Imagine if a financial services company tracked your Facebook feed and made decisions about what kind of products it would offer you and at what rate—all based on the kind of language you used online and the kind of pictures you posted.
That’s exactly the situation we’ve found ourselves in over the past few years. Here’s a look at who is tracking what…
Read more: #1 secret to get a satisfactory resolution to your auto insurance claim
Insurers
When you’re in a fender bender, what’s the one thing you shouldn’t do post-accident? Not surprisingly, it involves social media! According to the blog NextAdvisor, insurance adjusters investigating your claim are going to be all over social media and the search engines to develop a digital dossier on you.
You may have heard about this with people who were faking long-term disability and then got caught because pictures of them doing crazy athletic things surface online. Now it’s come to auto insurance.
Sometimes the result is great as fraud rings are busted when adjusters see the victim and the supposed guilty party being good buddies on social media. What you post on social media will be used against you in any claim or court case!
Meanwhile, Edmunds.com says that insurers are now trying to build a dossier of what kind of driver you are based on videos and pictures they find on your social media profiles when you file a claim.
If you show a photo of yourself at a bar parking lot, they’ll cast aspersions and try to say that you may have been tipsy because you like going to bars. Insurers don’t want to pay, right? So they want to be extremely aggressive with the reviews.
There’s a new report out about a British insurer that wants to monitor your Facebook page to help set your premiums. It’s likely Facebook will push back on this initiative because it’s in direct violation of the social media giant’s own rules.
But the criteria the U.K. insurer says it’s looking at is sure to raise a few eyebrows. Among the metrics they’re analyzing are the use of exclamation points in your posts and even the sentence structure.
According to reports, people who use a lot of exclamation points could be bad drivers, while those who have short and concise sentences are more likely to be good drivers!
Landlords
For years, we’ve heard about landlords who reportedly check out would-be tenants on their Facebook pages, according to The Chicago Tribune.
Facebook and social media have come up again and again with reports of people losing job offers or having their college applications declined based on what’s on their Facebook page.
The reality is people can use social media to make judgments that draw a wider picture than just a transcript, resume, application or interview alone.
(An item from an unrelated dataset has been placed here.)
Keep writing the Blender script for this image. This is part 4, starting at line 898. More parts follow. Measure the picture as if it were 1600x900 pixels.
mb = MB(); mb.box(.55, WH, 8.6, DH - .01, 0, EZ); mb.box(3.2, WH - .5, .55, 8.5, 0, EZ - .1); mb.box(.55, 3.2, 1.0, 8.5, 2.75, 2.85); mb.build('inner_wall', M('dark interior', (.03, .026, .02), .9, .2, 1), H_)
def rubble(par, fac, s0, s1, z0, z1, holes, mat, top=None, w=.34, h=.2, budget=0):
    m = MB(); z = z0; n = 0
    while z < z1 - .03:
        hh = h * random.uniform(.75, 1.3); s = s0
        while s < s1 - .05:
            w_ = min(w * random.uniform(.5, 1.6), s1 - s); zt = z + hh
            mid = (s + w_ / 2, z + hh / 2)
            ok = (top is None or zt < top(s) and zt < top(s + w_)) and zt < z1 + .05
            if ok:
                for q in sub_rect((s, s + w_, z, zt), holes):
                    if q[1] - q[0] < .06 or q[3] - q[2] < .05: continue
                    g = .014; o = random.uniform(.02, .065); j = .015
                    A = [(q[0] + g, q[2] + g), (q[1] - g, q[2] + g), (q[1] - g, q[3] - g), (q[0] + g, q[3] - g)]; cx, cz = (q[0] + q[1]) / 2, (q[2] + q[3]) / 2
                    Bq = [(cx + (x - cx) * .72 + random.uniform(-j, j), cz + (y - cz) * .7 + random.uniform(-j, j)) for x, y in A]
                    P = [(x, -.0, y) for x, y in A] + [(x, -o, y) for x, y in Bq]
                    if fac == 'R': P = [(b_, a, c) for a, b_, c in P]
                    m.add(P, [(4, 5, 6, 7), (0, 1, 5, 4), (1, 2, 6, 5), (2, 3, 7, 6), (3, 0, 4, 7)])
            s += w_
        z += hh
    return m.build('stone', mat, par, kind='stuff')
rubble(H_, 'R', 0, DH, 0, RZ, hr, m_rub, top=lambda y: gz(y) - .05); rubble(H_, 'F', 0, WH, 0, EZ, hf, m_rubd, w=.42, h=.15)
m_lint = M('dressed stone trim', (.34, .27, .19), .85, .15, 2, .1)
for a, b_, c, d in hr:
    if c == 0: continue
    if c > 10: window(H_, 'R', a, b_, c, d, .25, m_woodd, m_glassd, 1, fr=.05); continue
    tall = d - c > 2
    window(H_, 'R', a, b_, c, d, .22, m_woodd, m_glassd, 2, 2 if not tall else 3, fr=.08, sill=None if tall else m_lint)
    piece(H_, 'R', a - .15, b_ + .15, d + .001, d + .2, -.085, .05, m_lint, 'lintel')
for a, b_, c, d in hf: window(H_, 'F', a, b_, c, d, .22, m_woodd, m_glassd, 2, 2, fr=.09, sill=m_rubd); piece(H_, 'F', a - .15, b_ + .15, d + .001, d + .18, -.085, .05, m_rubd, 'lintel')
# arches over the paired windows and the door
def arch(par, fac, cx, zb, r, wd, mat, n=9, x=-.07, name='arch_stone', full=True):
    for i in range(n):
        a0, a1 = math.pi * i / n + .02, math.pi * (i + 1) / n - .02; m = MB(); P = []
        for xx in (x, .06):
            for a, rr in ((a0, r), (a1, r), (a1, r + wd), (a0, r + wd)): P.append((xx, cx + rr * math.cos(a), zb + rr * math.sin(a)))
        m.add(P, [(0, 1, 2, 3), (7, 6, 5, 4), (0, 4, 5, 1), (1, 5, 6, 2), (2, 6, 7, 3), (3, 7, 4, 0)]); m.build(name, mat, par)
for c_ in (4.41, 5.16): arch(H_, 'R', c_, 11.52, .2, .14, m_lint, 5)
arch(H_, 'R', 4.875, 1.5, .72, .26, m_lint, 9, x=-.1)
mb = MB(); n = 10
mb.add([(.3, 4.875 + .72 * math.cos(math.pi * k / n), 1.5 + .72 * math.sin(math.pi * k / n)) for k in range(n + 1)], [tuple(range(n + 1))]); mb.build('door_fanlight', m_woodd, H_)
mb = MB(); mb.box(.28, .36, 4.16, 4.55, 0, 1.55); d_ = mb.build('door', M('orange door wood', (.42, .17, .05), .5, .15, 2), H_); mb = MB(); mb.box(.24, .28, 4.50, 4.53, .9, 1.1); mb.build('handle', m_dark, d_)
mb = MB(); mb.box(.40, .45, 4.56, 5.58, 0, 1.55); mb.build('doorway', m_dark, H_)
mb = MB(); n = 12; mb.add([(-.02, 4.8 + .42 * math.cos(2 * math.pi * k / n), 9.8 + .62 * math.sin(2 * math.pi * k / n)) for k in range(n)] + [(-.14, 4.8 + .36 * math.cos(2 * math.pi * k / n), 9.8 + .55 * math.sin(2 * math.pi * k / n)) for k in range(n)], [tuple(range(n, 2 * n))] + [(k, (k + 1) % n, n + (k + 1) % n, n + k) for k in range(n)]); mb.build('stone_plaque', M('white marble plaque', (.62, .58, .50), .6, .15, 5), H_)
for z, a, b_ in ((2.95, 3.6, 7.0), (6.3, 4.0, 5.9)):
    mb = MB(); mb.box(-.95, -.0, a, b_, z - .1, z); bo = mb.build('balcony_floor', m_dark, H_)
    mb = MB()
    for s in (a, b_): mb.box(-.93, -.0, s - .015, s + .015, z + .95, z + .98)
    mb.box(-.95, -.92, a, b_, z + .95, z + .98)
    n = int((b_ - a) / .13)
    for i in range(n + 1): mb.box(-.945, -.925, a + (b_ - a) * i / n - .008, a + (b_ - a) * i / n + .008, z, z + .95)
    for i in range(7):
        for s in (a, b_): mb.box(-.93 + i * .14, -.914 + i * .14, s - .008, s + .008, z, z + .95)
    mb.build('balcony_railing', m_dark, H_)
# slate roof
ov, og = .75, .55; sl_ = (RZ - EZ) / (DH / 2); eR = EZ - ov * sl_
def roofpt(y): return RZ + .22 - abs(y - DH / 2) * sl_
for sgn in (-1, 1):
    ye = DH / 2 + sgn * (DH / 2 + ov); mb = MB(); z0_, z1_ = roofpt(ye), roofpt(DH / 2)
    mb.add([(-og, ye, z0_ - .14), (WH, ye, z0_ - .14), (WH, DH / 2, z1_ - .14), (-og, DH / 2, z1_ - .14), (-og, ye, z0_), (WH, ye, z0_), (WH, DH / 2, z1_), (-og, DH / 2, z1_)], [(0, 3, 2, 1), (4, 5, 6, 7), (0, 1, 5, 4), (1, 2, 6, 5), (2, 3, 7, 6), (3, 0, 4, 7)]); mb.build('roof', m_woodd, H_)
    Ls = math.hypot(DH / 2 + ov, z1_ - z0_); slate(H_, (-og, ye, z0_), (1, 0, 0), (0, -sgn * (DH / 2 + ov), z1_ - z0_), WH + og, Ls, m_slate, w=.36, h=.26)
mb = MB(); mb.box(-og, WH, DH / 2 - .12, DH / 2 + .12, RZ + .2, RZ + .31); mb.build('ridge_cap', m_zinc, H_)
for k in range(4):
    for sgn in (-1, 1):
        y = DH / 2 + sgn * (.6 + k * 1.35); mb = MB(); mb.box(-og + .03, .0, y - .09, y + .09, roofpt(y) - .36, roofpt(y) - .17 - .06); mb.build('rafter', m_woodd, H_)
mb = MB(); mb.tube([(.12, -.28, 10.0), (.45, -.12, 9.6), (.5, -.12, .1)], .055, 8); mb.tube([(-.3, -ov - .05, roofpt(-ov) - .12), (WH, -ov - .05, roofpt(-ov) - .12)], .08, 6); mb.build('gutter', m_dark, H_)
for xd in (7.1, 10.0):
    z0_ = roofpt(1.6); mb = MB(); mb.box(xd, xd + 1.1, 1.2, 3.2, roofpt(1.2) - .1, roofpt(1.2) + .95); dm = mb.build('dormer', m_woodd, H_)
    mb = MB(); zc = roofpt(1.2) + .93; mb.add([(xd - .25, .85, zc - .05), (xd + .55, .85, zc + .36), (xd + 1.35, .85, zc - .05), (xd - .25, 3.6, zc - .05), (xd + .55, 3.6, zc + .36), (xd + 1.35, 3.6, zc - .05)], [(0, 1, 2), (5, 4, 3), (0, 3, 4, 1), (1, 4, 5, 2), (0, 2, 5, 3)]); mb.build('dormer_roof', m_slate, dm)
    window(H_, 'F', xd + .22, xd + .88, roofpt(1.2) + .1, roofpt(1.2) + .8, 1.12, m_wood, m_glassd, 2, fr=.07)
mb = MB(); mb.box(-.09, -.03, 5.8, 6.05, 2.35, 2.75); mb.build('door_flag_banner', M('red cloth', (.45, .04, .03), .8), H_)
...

Simply put, people can use social media as way to say ‘yes’ or ‘no’ to you.
If a landlord sees somebody partying it up big time, they may not rent to that person. The pictures you have on your account can create an image of you that’s not necessarily flattering for somebody looking to do business with you.
Now, there is a real legal issue here: Landlords are opening themselves up to potential lawsuits over various Fair Housing laws and discrimination issues if they engage in this practice. Because if you as a landlord go look at the Facebook page of a potential tenant, you know a lot more about them than by law you’re supposed to know.
Landlords are not telling tenants that what they saw on your Facebook page is preventing them from renting to you, but behind the curtain that is potentially what’s going on.
The thing you need to know is that in so many ways, what is posted by you and about you can come back to help you or hurt you. Your reputation follows you in ways it never did before the era of Facebook.
Conclusion
The best advice is Clark’s longstanding rule: Never post anything on social media you wouldn’t want your grandmother to see!